In the bathtub picture, Miller plays both roles: she didn’t take the picture, obviously, but she had the idea for it, and you don’t have to have read Laura Mulvey to realize there are worlds going on in her look.

The war divided Miller’s life. Her life after the war was marked by heavy drinking and depression, likely related to her war experiences. She was also a legendary hostess whose farm was a legendary salon for artists and others. Her only child was born in 1947, when she was 40. Throughout the 40s and 50s, MI-5 spied on  her for communist tendencies.  There being no evidence of espinoge, her communism is described as “more of a mental outlook.” Her boss at Vogue told the spooks: “She is eccentric and indulges in queer food and queer clothes.”
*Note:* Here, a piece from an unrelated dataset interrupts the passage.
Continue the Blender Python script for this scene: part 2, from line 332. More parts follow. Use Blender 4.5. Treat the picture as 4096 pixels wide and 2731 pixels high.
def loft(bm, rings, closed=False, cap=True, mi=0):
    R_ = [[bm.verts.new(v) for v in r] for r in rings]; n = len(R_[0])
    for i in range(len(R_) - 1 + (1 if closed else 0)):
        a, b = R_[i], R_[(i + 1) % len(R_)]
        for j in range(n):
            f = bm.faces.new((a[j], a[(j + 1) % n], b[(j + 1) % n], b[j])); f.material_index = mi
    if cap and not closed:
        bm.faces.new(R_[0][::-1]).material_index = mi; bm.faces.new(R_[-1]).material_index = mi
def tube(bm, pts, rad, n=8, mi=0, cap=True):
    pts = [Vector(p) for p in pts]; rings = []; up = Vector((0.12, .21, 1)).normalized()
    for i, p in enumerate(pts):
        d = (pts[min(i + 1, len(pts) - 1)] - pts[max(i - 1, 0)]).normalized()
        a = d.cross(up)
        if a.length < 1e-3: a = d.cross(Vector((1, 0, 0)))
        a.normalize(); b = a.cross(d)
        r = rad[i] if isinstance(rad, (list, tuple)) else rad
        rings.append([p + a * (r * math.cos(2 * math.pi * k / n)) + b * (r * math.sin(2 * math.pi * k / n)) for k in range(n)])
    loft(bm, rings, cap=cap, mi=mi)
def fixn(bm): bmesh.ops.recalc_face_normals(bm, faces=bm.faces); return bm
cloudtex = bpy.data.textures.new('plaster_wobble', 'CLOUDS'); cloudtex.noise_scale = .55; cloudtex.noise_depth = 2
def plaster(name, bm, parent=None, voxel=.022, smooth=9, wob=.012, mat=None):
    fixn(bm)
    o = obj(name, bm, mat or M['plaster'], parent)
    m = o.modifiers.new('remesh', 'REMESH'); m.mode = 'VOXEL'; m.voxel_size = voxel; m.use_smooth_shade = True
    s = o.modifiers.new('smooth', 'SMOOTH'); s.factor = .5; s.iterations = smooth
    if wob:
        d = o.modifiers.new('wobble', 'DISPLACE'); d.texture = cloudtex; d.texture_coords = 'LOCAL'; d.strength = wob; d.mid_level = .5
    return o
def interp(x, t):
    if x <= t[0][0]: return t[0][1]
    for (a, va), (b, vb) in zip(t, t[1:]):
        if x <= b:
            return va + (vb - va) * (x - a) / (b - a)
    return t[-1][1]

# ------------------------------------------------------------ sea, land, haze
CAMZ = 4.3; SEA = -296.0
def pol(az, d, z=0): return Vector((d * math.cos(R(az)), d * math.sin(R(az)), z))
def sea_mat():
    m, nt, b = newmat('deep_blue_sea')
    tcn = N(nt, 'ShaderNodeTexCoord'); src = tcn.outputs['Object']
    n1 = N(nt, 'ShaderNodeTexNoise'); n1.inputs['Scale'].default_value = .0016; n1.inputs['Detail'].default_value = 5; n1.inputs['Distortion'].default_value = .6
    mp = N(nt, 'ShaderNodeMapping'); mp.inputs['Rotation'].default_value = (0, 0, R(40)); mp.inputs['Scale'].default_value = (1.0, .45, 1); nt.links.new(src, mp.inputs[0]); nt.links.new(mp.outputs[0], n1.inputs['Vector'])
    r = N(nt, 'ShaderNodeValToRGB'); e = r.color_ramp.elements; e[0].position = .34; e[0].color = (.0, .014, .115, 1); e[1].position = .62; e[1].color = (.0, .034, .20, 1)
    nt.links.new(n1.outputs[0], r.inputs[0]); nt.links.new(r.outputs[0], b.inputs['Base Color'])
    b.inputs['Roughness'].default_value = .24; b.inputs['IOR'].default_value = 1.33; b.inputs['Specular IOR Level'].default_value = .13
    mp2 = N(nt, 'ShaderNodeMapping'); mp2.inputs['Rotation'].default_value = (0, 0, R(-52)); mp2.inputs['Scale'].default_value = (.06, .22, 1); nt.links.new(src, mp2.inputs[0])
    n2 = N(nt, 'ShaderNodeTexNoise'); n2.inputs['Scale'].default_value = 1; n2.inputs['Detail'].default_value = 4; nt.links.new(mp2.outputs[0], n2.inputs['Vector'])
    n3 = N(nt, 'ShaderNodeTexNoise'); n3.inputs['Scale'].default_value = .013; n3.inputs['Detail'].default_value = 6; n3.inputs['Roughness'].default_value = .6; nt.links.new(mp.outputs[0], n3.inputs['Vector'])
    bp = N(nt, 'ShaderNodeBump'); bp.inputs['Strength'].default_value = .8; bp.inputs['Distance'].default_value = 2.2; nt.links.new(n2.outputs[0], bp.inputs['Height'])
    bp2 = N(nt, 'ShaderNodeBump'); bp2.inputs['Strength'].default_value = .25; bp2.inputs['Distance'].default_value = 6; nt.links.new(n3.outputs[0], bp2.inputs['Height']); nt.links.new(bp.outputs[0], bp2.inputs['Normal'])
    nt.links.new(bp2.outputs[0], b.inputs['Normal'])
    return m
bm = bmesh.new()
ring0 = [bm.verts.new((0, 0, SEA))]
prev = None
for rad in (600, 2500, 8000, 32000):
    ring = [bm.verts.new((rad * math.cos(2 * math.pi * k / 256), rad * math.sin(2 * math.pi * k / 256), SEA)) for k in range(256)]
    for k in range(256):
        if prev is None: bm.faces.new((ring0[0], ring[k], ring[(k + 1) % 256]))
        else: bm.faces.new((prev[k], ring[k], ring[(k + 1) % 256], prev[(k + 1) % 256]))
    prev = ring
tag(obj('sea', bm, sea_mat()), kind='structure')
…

The film is based on a book by Miller’s son, who was born after her artistic working life had ended and knew little of it until after she passed away. Given the well-known dangers of the bio-pic, I dread watching Winslet play drunk in bad aging makeup, or some movie of the week tripe about the conflict between work and family. If I were making it, (call me!) I would be tempted to have two unconnected scenes: one around the making of the one film she was in: Jean Cocteau’s “The Blood of Poet,” in which she played a statue, and one on the day in that apartment: show them coming to the idea, show her and Sherman talking: what more “tensions” do we need than that distance?

 

Vanity and Despair

So I was so absorbed by Downfall, the 2004 Hitler’s bunker movie and father of the father of internet memes, that I subscribed to London Review of Books just to read this amazing review by Bee Wilson of a new biography of Eva Braun.
Before watching Downfall, I hadn’t thought of Braun as much more than a Woody Allen punch line. As Wilson tells it, she was a throughly apolitical person, enamored with Hitler from their initial meeting when she was seventeen. She took endless photos of their life together, and mostly wanted the same things any younger mistress of a powerful man might want: more time, more attention, nice clothes and nice parties. As Wilson notes, she didn’t fit the Nazi’s propaganda of the selfless self-sacrificing wife and mother, but her apparent sentimentality and complete lack of self-reflection make her very recognizable. How different is gleefully cheering for your man and clinging relentlessly to the idea of your relationship, with all the photos to prove it happened, from being any kind of functionary? Sentimentality is the ideology, just like the bureaucracy was for Arendt.
Looking at the reviews of Downfall it was funny to see echoes of the tired debates about whether or not art should “humanize” Hitler or other Nazis to help us understand “how such things happen,” and whether viewers need to be reminded that the Nazis being portrayed were really, really bad people. The whole thing is particularly funny when film critics take this on, as if any three hour film could “explain” anything. Shoah is nine and a half hours and it only works because it sticks to its own dictum to describe rather than to explain. Anyways, Arendt had the last word on this a long time ago.
“Vanity and despair” was a phrase Robin Morgan once used to describe the dominant subjective conditions of patriarchy. Reading about Braun is particularly unnerving because there’s so much vanity and not enough despair, at least not until the bunker. I didn’t know before seeing the film that they got married 36 hours before they killed themselves together. Guess the apocalypse is one way to get a commitment. It makes me think of the end of Shaun of the Dead, when the main character laments having to kill his zombified mother, best friend and girlfriend in the same day. “What makes me think I’m taking you back?” the on-again off-again girlfriend asks. “You don’t want to die single, do you?” he answers. Wilson ends her review by noting that she may have also been trying to persuade him to have children, posing him for pictures with the children who came to call. But charm and sentiment only got her so far.